**Problem to solve**
Your task is to quote the listing below exactly, beginning with its first line and ending on the line bearing "F = Vector((-0.2334, 0.9724, 0));".
--- start of Recorded data ---
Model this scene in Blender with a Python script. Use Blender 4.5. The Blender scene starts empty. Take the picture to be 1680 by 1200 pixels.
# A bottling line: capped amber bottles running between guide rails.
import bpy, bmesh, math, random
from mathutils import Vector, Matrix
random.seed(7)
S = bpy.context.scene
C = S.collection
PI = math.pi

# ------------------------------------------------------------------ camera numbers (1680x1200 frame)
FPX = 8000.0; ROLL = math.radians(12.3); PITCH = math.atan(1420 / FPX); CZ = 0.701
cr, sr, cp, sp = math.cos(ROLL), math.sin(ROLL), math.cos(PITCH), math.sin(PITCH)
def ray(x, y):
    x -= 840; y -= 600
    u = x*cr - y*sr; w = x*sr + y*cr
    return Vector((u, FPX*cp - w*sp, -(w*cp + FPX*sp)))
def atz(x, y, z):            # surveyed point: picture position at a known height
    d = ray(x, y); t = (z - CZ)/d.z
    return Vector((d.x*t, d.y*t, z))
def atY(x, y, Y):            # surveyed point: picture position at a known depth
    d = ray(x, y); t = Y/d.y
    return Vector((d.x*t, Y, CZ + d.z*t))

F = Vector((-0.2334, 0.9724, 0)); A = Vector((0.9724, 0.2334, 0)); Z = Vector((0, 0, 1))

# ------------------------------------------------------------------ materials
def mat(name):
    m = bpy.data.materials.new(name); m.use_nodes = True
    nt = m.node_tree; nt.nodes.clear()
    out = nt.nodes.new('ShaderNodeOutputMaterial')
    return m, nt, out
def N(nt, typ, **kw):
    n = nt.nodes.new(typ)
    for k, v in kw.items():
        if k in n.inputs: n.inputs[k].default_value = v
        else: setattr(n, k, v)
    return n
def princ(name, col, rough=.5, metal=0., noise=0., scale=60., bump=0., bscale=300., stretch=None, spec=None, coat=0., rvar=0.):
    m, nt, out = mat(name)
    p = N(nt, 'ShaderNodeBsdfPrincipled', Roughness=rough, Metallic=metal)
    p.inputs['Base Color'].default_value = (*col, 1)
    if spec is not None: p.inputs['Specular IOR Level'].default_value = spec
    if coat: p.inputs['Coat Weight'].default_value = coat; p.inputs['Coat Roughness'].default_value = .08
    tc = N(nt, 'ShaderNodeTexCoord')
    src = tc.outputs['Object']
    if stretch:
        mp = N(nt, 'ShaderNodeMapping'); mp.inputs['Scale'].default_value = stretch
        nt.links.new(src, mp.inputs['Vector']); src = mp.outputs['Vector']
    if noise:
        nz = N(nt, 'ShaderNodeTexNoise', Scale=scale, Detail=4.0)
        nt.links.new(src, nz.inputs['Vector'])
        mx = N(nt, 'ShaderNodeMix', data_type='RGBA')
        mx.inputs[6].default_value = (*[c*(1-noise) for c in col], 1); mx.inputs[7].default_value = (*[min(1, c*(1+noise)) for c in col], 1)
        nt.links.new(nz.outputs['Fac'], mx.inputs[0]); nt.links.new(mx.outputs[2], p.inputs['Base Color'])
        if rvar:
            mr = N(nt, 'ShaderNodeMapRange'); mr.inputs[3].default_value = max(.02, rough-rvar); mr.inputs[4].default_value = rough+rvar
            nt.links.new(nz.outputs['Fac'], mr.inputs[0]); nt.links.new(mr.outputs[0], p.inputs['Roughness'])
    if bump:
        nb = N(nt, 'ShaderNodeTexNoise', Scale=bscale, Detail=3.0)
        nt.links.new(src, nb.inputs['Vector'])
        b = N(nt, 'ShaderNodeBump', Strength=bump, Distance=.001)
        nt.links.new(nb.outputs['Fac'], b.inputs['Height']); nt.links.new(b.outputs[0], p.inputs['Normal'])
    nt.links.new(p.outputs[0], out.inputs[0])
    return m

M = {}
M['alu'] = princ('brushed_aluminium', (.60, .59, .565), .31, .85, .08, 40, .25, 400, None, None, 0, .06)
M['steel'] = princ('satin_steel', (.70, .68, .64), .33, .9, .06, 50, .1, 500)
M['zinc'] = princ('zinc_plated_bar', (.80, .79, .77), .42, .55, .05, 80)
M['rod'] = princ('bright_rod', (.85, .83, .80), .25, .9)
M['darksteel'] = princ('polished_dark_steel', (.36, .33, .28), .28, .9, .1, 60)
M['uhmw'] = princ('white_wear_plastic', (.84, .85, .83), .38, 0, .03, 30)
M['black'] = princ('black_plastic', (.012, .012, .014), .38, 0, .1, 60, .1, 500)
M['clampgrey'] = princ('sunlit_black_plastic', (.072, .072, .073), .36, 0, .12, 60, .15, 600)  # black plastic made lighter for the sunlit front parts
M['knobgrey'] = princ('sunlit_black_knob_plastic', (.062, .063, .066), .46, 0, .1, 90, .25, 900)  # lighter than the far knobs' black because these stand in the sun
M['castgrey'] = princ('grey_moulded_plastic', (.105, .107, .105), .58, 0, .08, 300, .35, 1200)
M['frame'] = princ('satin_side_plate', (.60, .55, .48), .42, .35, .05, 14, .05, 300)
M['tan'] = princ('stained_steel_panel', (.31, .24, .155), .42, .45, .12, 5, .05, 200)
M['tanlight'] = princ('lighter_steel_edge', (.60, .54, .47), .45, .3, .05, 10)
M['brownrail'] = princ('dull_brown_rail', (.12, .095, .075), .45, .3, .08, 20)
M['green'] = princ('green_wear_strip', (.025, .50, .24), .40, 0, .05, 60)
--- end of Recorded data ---
**Answer in full**
Model this scene in Blender with a Python script. Use Blender 4.5. The Blender scene starts empty. Take the picture to be 1680 by 1200 pixels.
# A bottling line: capped amber bottles running between guide rails.
import bpy, bmesh, math, random
from mathutils import Vector, Matrix
random.seed(7)
S = bpy.context.scene
C = S.collection
PI = math.pi

# ------------------------------------------------------------------ camera numbers (1680x1200 frame)
FPX = 8000.0; ROLL = math.radians(12.3); PITCH = math.atan(1420 / FPX); CZ = 0.701
cr, sr, cp, sp = math.cos(ROLL), math.sin(ROLL), math.cos(PITCH), math.sin(PITCH)
def ray(x, y):
    x -= 840; y -= 600
    u = x*cr - y*sr; w = x*sr + y*cr
    return Vector((u, FPX*cp - w*sp, -(w*cp + FPX*sp)))
def atz(x, y, z):            # surveyed point: picture position at a known height
    d = ray(x, y); t = (z - CZ)/d.z
    return Vector((d.x*t, d.y*t, z))
def atY(x, y, Y):            # surveyed point: picture position at a known depth
    d = ray(x, y); t = Y/d.y
    return Vector((d.x*t, Y, CZ + d.z*t))

F = Vector((-0.2334, 0.9724, 0)); A = Vector((0.9724, 0.2334, 0)); Z = Vector((0, 0, 1))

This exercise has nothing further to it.